それを繰り返していく中で、日本人らしさ・東京都民らしさ・尾原家らしさ・尾原らしさみたいに、だんだん自分らしさを「ありがとう」と言われる中で作っていくというのが、僕は個人的にはすごくインターネット時代に向いた自由の作り方なのかなと思っています。

自由の相互承認が失われれば、悪夢が待っている

苫野:じゃあ私も、せっかくですので別の観点と言いますか、今後の社会構想の話をできるだけ簡潔に。先ほど竹村さんがおっしゃった「独裁監視国家の待望論」と言いますか。

尾原:(笑)。

苫野:そういった臭いもなくはないわけですね、今。つまり自由をあえて失って、安心だとかセキュリティにシフトしていくべきではないかという話も出てくるわけですが、私はまるで逆だと考えています。

まず自由の相互承認という考え方が出てくるまでに、どれだけ人間が多くの血を流さなければならなかったのかということに思いを馳せたいと思います。もしもいったんこれを失ってしまえば、とんでもない悪夢が待っているということも1つ押さえておきたい。

もう1つが自由、別な言い方をすれば人権を抑えたほうがいいのではないかではなくて、逆なんですよね。人はより自由が十分に保障されていれば、責任ある行動をとるんです。

例えば今回も自由を制限するというか、それこそ休業中の保障だとか生存権なり人権というものがしっかりと保障されれば、例えばちゃんと自粛もするかもしれないわけです。それがないと、自粛したくてもできないということになる。

自分には十分な自由と人権がちゃんと認められているという安心感があることで、他者の自由もまた認めようとしますから、人は責任ある行動をとって「社会全体にとって何がいいことかな」と考えられるはずなんですよね。

すべての人の自由を保障することで、安全な国家社会を作る

苫野:でも自由が奪われると、いかにその中で自分だけが勝ち抜けをしようとか、いかに自分だけが自由を得ようかという発想になって、結局ホッブズが言うところの「万人の万人に対する戦争状態」になってしまうわけですよね。

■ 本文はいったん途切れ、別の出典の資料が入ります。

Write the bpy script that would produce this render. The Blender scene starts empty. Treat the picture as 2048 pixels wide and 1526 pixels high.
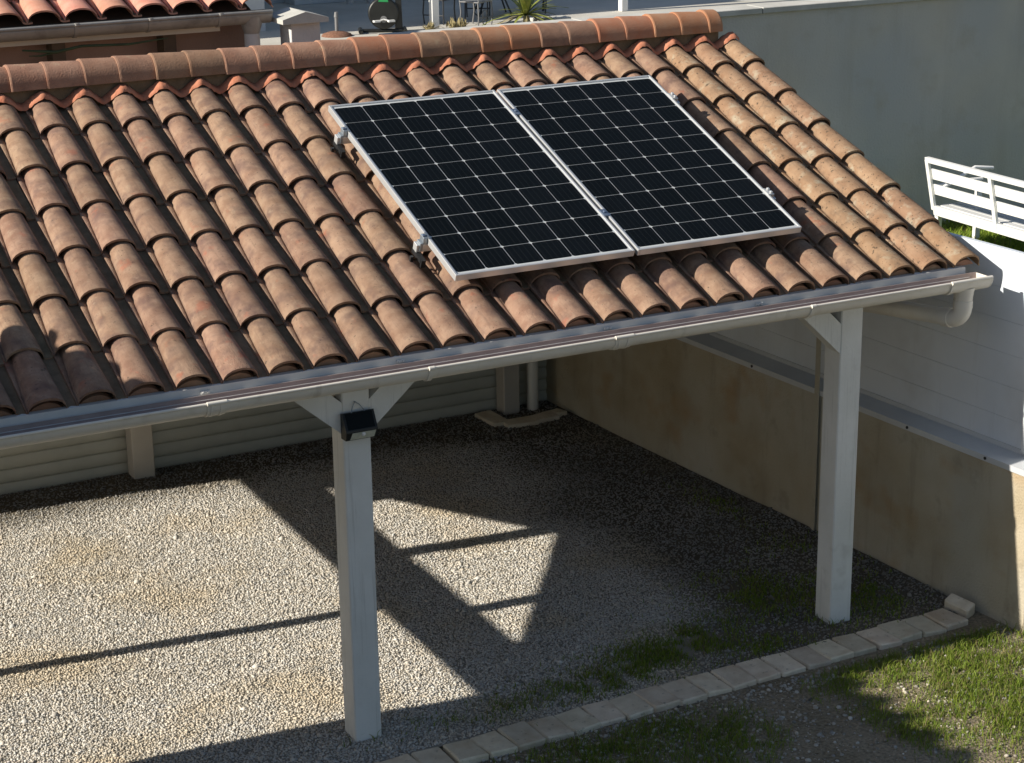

だから我々はいかにすべての人の自由を保障して、そのことで安全な国家社会を作っていくかという発想以外に私は考える道はないと思いますね。国家緊急権とか、そのあたりの話もできることならしたいところではあるんですけど(笑)。

ちょっと時間がありませんので、もしもそういったものがあったとして……。国家緊急権というのは、日本はないんですね。ヨーロッパとか韓国は憲法の中にありますけれども。

万一あったとしても、それは自由の相互承認の範囲内、憲法の範囲内、一般福祉・一般意志の範囲内で運用せねばならないので、自由の相互承認の原理は、今のところけっして譲ることのできない、先人たちがそれこそ命がけで考え抜いた原理の中の原理と言えるのではないかなと考えております。

竹村:ありがとうございます。本当にコロナ後の子どもたちはそういった先人の知恵を受けながら、自由を自分たちで獲得していくために個別化・協同化していったり、尾原さんがおっしゃっていたようにワクワクから社会課題に自分から取り組んでいけるような力を育めるように、大人がひたすら見守ってサポートできるようになるといいなと思いました。